Stéphane Pocrain ne semble plus touché par les flèches. «Je veux aider, être l'un des architectes de la force qui propulse l'écologie» , dit-il en se projetant. Comme tous les Verts, il mise sur la jeunesse pour renverser la table. On le revoit en février dans les rues de Paris, tout sourire, près de l'icône suédoise Greta Thunberg. Le mot «transmission» revient souvent dans la discussion. Le Guadeloupéen est sans cesse à la recherche de nouvelles têtes. Actuellement, il tente de faire émerger au plus haut niveau Marie Toussaint, toute nouvelle députée européenne et meneuse de la pétition, qui bat tous les records avec plus de 2 millions de signatures, l'Affaire du siècle, qui vise à poursuivre l'Etat en justice pour son inaction contre le réchauffement et ses conséquences.
«Transcendance». Stéphane Pocrain, qui termine souvent ses phrases par «mec», enchaîne les blagues, même sur des sujets très graves, et analyse chaque parole de son interlocuteur. Parfois, on a du mal à savoir ce qu'il pense. L'écologiste fait moins le malin au moment d'évoquer les siens. Sa faille. Les yeux rougis, au sujet de ses trois enfants, il dit : «J'aimerais qu'ils soient engagés, qu'ils aient un rapport à la transcendance, qu'ils comprennent que des choses, comme la politique ou la religion par exemple, nous dépassent.» Il fait vite le lien avec ses parents, une institutrice et un économiste investis dans l'associatif. La voix lente : «Ce sont eux qui m'ont appris l'observation, le sens et l'amour des mots et surtout, à tenir bon sous la mitraille.»
L'heure tourne. Stéphane Pocrain doit déjeuner avec Julien Bayou afin de lui remonter le moral - il vient de perdre l'investiture EE-LV pour les municipales l'an prochain à Paris - et parler du futur : le spin doctor verrait bien l'actuel porte-parole du parti propulsé à la tête d'un Europe Ecologie-les Verts nouvelle formule. On lui propose un petit jeu avant de filer : dire un mot des verts qu'il a côtoyés de près. Yannick Jadot ? «Solide.» Cécile Duflot ? «Intuition politique.» Eva Joly ? «Courage.» Noël Mamère ? «Sens du moment et de la formule.»

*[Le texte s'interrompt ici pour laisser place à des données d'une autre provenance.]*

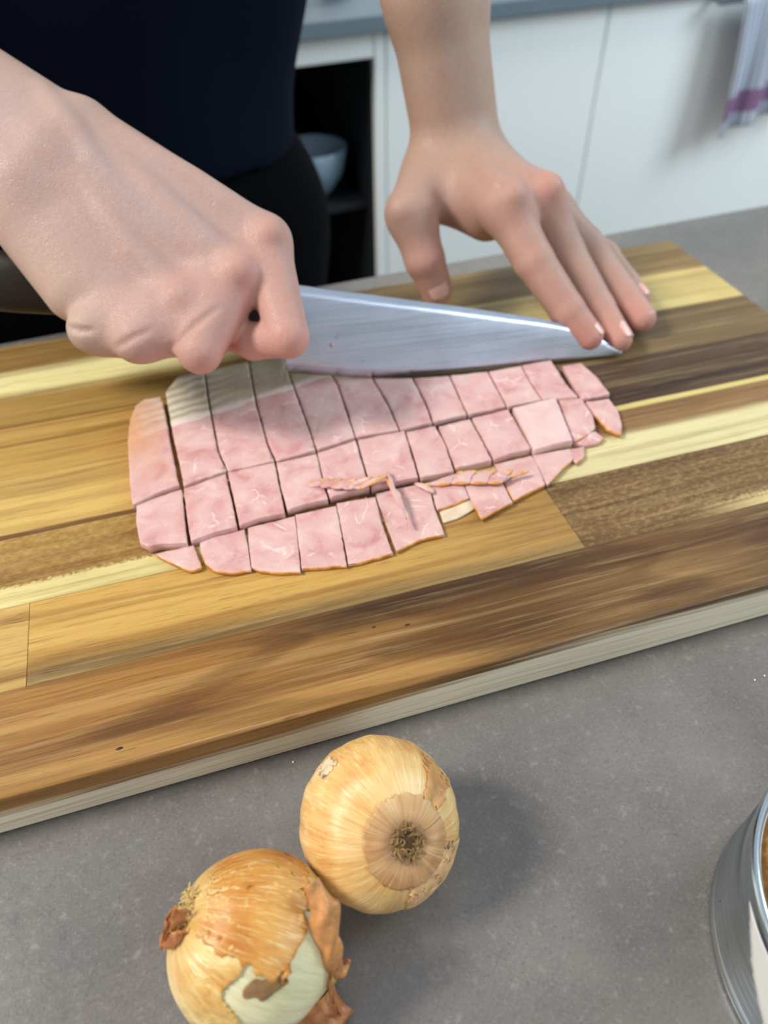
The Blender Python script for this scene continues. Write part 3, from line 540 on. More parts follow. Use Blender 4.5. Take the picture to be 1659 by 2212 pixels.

Pour l'actuel secrétaire national de EE-LV, David Cormand, «Stéphane a une vision fine de l'écologie politique et il a de la mémoire, ça permet de faire comprendre à ceux qui pensent repartir de zéro à chaque campagne que nous sommes dans la continuité, que l'histoire écolo ne date pas d'hier.» David Cormand raconte aussi qu'en octobre, alors que les élections européennes étaient encore très loin des préoccupations, Stéphane Pocrain a pondu une note à destination de l'état-major écologiste afin de proposer une stratégie et fixer un objectif : atteindre trois millions de voix.